Pourtant, on peut objectivement s’interroger sur l’intérêt, pour les Etats-Unis comme pour l’OTAN, de s’appuyer sur une puissance militaire turque sur-dimensionnée dans le contexte actuel. Le rôle de la Turquie était stratégique lors de la guerre froide, notamment pour contenir les possibilités d’action soviétiques et du pacte de Varsovie sur le flanc sud européen, dans le Caucase et au Moyen-Orient. Aujourd’hui, toutefois, la carte géopolitique a radicalement évolué, les anciens pays du bloc soviétique en Europe ayant rejoint l’OTAN, la Syrie ayant perdu l’essentiel de ses forces militaires, et la Russie ayant, elle aussi, été considérablement et durablement affaiblie du point de vue conventionnel et en Mer Noire. Dans ces conditions, les possibilités de manoeuvre et de nuisance de la Russie, celles que la Turquie était sensée contenir, ont presque toutes disparues ou ont été considérablement amoindries, alors même que le bloc militaire européen s’est, quant à lui, renforcé par l’adhésion de nouveaux pays à l’UE comme à l’OTAN.

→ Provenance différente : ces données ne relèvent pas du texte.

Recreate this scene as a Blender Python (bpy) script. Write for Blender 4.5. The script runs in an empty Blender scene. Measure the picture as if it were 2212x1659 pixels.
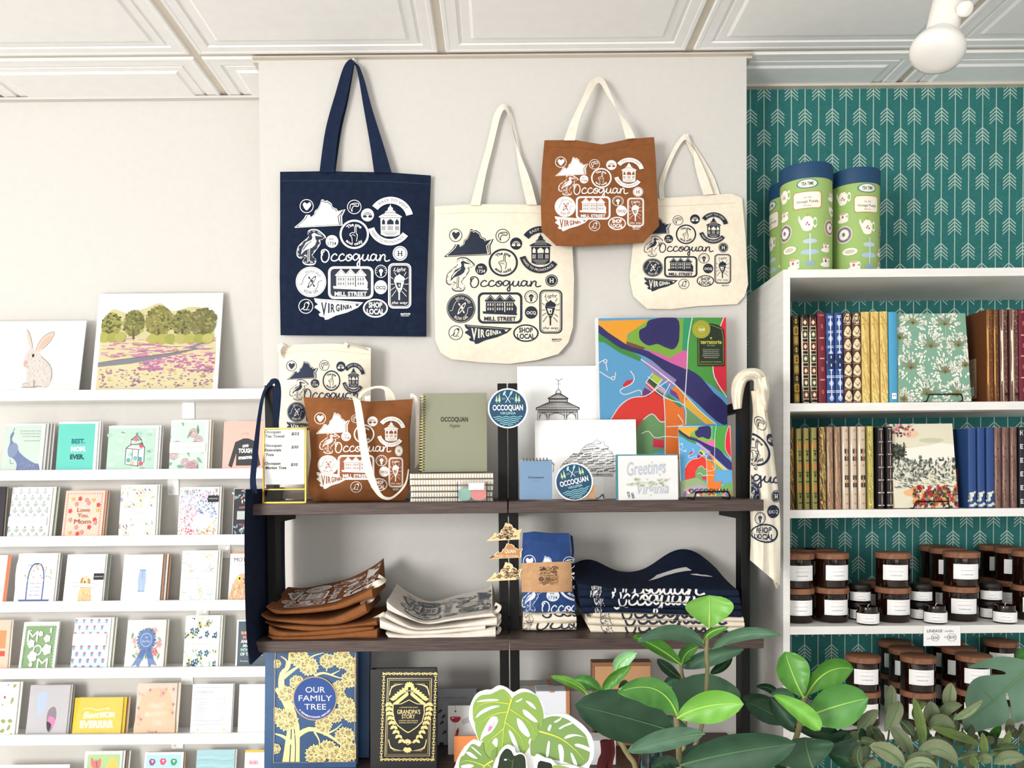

Dans ces conditions, on peut raisonnablement s’interroger quant aux objectifs réels visés par les autorités turques dans l’important effort de modernisation des forces armées entrepris depuis 2015, et donc sur la pertinence de conférer, par des licences d’exportation technologiques en matière de technologies de défense, à Ankara un potentiel militaire sur-dimensionné vis-à-vis de la réalité de la menace régionale présente net à venir ? En supprimant les sanctions technologiques contre Ankara pour le NDAA 2023, le Congrès américain risque en effet, d’alimenter les appétits expansionnistes d’une l’opinion publique turque exacerbée par un discours nationaliste porté à la fois par l’AKP et le CHP, d’autant que de nombreux pays européens calquent leur politique étrangère dans ce domaine sur le modèle américain, en particulier pour ce qui concerne le Royaume-Uni, l’Allemagne et l’Italie, 3 pays qui ont d’importants intérêts industriels de défense en Turquie. Il est probable, dès lors, que le sujet sera scruté avec grande attention par de nombreux pays frontaliers de la Turquie, comme la Grèce, l’Arménie et l’Irak, qui tous redoutent à raison l’accroissement des capacités militaires du pays.